The Church is wherever God’s people are loving,
where all are forgiven and start once again,
where all are accepted, whatever their background,
whatever their past and whatever their pain.

The better we care for one another, the better we will be fitted to be faithful Christians and a Church which can continue to hold out the truth about Jesus Christ.

Now, of course, the first verse of that hymn begins ‘The Church is wherever God’s people are praising’. Which brings me to the third important point in this text from Hebrews. It’s an interesting sentence: ‘Let us not give up the habit of meeting together, as some are doing’.
Recall that back then, there were no church buildings- the meetings were in people’s homes. And by meeting, we don’t mean a Board or a Session or a committee meeting. What’s referred to here is the meeting for worship- the most important meeting of all. The writer of Hebrews urges that Christians should not ‘give up the habit’ of meeting together regularly for worship… ‘as some are doing’. I’d love to know who the ‘some’ were, and why they had apparently given up. Was their faith so shaken by the destruction of the Temple that they had abandoned the Church? Were they finding that they wanted to do other things when the Church was meeting? Had they found another religion among the many in the Roman Empire, one which was sexier and more exciting than Christianity? We don’t know, all these centuries later, who these people were, and why they stopped coming. But what we do know is that coming to worship- staying in the ‘habit of meeting together’ is essential to a healthy Christian faith.

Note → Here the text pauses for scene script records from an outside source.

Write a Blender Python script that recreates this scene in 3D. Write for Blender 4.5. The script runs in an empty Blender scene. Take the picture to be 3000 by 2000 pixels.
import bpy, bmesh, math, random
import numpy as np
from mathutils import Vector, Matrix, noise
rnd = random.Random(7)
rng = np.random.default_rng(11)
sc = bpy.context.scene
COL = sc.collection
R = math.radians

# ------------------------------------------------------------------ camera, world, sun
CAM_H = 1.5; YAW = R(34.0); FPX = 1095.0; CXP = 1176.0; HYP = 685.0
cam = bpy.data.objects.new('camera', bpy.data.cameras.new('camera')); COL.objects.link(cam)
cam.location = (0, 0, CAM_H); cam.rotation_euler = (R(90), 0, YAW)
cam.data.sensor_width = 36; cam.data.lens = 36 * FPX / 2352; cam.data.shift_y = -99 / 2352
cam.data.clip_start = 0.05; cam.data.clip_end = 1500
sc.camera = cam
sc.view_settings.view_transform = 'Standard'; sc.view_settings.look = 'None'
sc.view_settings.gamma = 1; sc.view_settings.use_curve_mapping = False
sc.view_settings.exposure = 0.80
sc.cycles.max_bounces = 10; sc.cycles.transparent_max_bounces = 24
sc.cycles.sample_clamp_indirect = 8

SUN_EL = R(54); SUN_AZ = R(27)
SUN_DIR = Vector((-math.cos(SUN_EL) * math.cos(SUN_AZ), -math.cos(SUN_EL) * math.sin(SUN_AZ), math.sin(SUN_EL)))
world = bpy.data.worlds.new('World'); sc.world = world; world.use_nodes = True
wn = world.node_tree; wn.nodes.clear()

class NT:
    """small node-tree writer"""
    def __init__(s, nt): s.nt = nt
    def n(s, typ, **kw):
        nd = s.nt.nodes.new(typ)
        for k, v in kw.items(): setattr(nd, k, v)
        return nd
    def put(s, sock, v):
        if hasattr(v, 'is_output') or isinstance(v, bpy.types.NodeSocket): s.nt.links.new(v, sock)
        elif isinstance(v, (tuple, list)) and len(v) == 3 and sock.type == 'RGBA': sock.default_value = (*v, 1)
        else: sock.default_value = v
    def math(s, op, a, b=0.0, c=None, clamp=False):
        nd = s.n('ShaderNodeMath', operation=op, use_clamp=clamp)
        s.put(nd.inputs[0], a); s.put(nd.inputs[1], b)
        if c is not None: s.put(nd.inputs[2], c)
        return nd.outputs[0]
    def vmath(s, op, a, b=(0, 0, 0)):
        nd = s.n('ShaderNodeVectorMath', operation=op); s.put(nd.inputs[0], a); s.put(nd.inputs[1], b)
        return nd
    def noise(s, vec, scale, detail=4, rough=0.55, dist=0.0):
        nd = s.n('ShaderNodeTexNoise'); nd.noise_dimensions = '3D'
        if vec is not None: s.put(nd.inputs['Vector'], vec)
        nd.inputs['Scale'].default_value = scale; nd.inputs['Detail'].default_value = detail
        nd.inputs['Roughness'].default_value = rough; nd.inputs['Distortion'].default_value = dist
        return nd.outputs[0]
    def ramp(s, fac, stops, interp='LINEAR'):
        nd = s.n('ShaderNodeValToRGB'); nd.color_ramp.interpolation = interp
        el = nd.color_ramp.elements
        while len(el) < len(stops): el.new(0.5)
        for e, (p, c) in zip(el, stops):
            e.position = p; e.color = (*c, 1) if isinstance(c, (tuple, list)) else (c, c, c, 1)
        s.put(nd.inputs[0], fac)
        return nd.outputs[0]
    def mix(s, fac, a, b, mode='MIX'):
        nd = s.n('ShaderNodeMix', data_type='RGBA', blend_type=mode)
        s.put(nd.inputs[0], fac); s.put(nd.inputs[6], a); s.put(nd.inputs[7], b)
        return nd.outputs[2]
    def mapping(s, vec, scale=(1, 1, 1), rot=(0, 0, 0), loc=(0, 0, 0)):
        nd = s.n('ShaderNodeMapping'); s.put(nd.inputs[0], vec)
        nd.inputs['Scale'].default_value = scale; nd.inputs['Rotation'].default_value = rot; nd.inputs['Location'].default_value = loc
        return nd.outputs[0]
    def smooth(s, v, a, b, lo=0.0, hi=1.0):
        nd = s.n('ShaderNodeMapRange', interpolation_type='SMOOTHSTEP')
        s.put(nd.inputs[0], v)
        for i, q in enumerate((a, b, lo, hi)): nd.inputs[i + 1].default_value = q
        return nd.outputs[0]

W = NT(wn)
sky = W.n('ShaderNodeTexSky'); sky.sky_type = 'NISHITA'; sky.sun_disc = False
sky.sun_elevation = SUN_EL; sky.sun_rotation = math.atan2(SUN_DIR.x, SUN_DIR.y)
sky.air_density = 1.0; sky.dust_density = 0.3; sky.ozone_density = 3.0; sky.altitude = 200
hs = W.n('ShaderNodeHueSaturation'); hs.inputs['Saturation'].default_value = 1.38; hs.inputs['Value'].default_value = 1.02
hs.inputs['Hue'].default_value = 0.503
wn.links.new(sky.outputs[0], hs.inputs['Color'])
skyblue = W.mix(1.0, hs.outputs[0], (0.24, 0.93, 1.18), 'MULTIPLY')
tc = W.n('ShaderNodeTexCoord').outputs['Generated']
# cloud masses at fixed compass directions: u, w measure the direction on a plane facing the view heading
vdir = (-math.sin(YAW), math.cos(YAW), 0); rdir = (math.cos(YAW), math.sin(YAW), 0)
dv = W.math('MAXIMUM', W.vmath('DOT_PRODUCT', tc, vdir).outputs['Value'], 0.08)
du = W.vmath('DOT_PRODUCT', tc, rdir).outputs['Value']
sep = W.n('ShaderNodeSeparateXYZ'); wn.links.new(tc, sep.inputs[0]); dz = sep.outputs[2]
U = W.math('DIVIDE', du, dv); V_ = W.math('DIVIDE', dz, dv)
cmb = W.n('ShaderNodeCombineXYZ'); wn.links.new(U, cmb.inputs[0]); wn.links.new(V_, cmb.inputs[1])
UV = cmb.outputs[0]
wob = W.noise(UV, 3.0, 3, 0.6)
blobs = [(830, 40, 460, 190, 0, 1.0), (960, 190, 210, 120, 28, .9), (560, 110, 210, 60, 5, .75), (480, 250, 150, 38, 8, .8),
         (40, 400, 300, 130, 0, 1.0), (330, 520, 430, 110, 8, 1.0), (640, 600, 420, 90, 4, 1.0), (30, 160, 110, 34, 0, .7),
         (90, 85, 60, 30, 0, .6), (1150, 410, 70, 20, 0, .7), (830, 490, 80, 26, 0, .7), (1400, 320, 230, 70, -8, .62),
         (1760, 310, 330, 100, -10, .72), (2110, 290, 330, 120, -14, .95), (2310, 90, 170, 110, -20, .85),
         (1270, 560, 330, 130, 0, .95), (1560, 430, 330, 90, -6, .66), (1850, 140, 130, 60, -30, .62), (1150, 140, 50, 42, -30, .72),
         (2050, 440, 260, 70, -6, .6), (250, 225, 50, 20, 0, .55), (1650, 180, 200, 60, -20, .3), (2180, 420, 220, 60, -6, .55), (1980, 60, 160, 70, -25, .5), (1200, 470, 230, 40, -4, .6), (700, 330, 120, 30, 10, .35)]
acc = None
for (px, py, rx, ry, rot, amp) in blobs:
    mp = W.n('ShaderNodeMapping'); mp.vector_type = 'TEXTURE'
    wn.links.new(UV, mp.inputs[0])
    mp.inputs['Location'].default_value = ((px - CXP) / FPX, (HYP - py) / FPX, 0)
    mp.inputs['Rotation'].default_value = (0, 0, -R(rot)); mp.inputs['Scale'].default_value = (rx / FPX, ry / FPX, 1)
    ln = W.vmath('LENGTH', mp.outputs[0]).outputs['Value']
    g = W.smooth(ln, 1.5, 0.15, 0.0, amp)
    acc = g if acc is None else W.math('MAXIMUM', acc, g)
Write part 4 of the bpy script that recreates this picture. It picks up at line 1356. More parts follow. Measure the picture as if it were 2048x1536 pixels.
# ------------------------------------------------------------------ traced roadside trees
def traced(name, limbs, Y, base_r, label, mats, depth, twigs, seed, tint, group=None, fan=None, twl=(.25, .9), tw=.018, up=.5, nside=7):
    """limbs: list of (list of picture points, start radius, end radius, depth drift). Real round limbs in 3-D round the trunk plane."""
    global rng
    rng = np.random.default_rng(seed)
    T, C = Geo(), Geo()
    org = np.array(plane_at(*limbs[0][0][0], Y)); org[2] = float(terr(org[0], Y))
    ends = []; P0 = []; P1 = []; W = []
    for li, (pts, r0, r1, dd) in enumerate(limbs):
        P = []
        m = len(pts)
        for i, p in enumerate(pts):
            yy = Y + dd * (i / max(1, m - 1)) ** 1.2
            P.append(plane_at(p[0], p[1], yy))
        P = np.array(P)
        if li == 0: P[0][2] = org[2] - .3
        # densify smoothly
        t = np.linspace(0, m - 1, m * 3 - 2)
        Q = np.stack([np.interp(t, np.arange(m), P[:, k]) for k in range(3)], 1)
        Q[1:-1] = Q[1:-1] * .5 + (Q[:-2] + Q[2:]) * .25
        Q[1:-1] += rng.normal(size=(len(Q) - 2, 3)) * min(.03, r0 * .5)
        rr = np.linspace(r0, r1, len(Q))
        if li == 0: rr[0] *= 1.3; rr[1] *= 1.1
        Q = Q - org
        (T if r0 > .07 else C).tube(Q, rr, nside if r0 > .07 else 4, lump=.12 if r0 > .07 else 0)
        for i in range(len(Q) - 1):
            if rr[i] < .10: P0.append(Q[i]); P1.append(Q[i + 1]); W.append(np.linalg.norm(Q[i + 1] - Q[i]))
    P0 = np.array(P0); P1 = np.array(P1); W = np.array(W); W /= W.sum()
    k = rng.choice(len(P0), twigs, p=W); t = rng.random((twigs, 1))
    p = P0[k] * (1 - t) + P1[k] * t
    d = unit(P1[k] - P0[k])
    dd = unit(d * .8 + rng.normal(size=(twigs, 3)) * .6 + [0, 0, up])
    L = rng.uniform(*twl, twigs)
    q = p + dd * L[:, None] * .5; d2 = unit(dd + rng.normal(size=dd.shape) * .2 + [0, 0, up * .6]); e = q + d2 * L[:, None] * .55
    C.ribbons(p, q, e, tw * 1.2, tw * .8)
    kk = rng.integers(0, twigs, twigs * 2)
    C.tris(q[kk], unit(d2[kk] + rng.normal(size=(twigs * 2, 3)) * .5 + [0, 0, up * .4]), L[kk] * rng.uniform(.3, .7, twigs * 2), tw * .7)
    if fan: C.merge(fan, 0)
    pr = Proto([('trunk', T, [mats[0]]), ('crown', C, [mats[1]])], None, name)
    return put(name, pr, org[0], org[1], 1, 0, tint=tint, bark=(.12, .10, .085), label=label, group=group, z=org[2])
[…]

For worship is an encouragement (or at least, it ought to be). When people fall out of the way of worshipping, then they usually soon stop being Christians in any meaningful way. I know that would find it hard to keep the faith if it were not for worship. If you want to see where the Church is, then- ‘The Church is wherever God’s people are praising’. All else flows from that.

In the face of Pilate’s hostility Jesus did not respond with hostility. But he quietly and courageously bore witness to the truth. How do we bear witness in a hostile world? Hebrews suggests: hold firmly to our hope, we show concern for one another and our neighbours, and we continue to be in the habit of meeting for worship. That sounds to me like a picture of a faithful Church.

Today we meet together around the Lord’s Table. And here, in ways we can hardly put into words, we are reminded of all that the Gospel is about. Here we encounter God, in hope and trust and faith. Here we share bread and wine with one another, just as we are to share love and do good for one another. Here is the best encouragement of all: the body and blood of Christ, given for us, so that we might be strengthened to be his faithful people: Christ’s body in our world.

Ascription of Praise
Now to God
who is able through the power
which is at work among us
to do immeasurably more
than all we can ask or conceive,
to God be the glory
in the church and in Christ Jesus
from generation to generation for evermore, Amen.